LordOmnit said:
Sorry about sounding like a jerk with that and missing something.
No problem!
1) "you have to remember that that is a facet of yourself ("that" being a tyranical, slave-driving warlord)."
Well, no--the 'facet' of myself is that that of being a democratic, social welfare state-embracing liberal who enjoys *playing* a tyranical, slave-driving warlord. You've confused enjoying *playing* something with enjoying actually *being* something.
2) "but would it make it any better if some, say, celestial being with absolute control over us was to use us as dolls to amuse itself?"

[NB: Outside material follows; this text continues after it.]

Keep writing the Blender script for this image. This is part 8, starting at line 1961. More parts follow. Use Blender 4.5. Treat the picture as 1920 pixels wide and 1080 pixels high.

You're attacking a strawman here--I never made any point about it not being beastly because I have "absolute control" over those digital people. My point was that they are no more people than, say, an actual strawman. What makes it non-beastly for a farmer to put a strawman out in a field all day as opposed to a person is not that the farmer has absolute control over the strawman, it's that a strawman isn't a person at all. Same thing with my digital population in _Civilization_ or someone's digital stable of prostitutes in _GTA_.
edit:
"In a different situation than video games, we (as a human species, generally) view those malformed ink-blots we call people in comics and books subject them to the same standards as we do real people."
Well no--we really don't. We *conditionally* view them as such--'if that were for real, that person would be evil'. However we don't think of someone in a comic book as having caused as much suffering as someone who was real. At least, if we don't need professional help!
What I'm trying to illustrate to you is that there is a better definition of 'evil' or 'violence' than the one you have. That for something to be 'evil' or count as 'violence' it not only has to be these kind of acts, but it must also cause some sort of real-world suffering.